Правда, кругом запущенность до одичалости, особенно у границ административных владений. Бездорожье провожало нас в Каргополье, когда мы продвигались на северо-восток по направлению к заветной цели странствия – Кенозеру. Но в Поржинском, первой же деревне этого елово-ощеренного края, имя Федосьи Фёдоровны вызвало изумлённое узнавание. Остановились на дворе у Сергея Григорьевича Емельянова и его жены Павлы, приходил ещё и сосед Гриша подивиться на «Федосьино начальство». Разговор был о нашем броске сюда с днёвкой в Макарьевом монастыре, увы, совсем разрушенном. Сергей Григорьевич пояснил:
– Сказывали, что начальство так распорядилось: «На печки у вас кирпичей не хватает? Разбирай монастырь!» Видели там кирпичи-то складены?
– Видели. Так что ж вы их не забрали?
– Кто ж такую тяжесть по гатям на себе потащит?
– А – лошади?
– Лошадь и туда-то не пойдёт, а уж обратно... Разобрали сколько-то, и всё.

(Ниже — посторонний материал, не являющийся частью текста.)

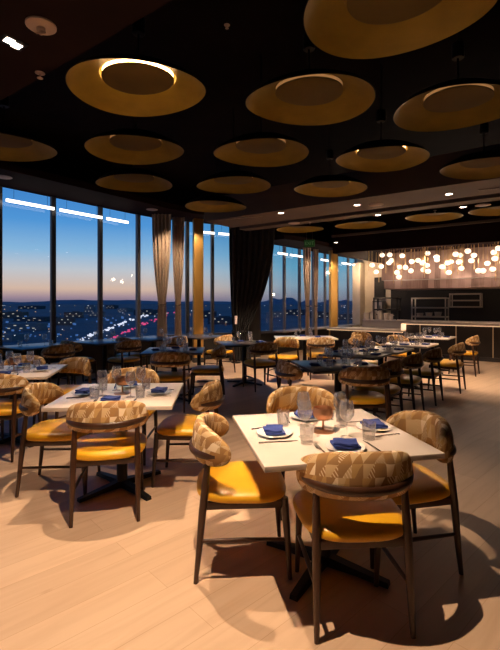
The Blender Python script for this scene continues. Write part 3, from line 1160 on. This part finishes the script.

Добыча кирпича по методу Ильича!
* * *
Фенечка свой комментарий добавила позже, по моему возвращению:
– Видел там озеро-то? Раньше, кто приходил, дак три раза по берегу на коленях обползал. А уж только потом в монастырь пускали. Вот так!
Следующим броском через дебри мы вышли к низменной части Кенозера у заколоченной деревни Ведягино, видимо, лишь недавно покинутой жителями. Травянистый мысок, выдающийся в озеро, был ограничен тростниковыми заводями, и ни вправо, ни влево пути не было, хотя там на открытых и весёлых на вид береговых скосах стояли кой-где избы, гуменья, сараи. Вон то – вероятно, Тырышкино! Вдали на водной глади вычерчивались лесистые острова и проливы. Но кругом – ни души. Присев на бревно, я пустился зарисовывать Ведягинскую церковь. Как раз когда я закончил набросок, из-за берегового изгиба показался чёлн, управляемый подростком с одним веслом. Паренёк оказался Федосьиным племянником – нас тут ждали! Умозримая карта местности ожила: та верхняя деревня у леса называлась Бор, а Тырышкино располагалось ниже у озера. Мы причалили у федотовской баньки и поднялись к избе, где хозяйничал теперь младший брат нашей Фенечки – одноногий ветеран Василий Фёдорович с супругою, подрастающим сыном и детной молодою особой, как-то необъясняемо прибившейся к их семейству.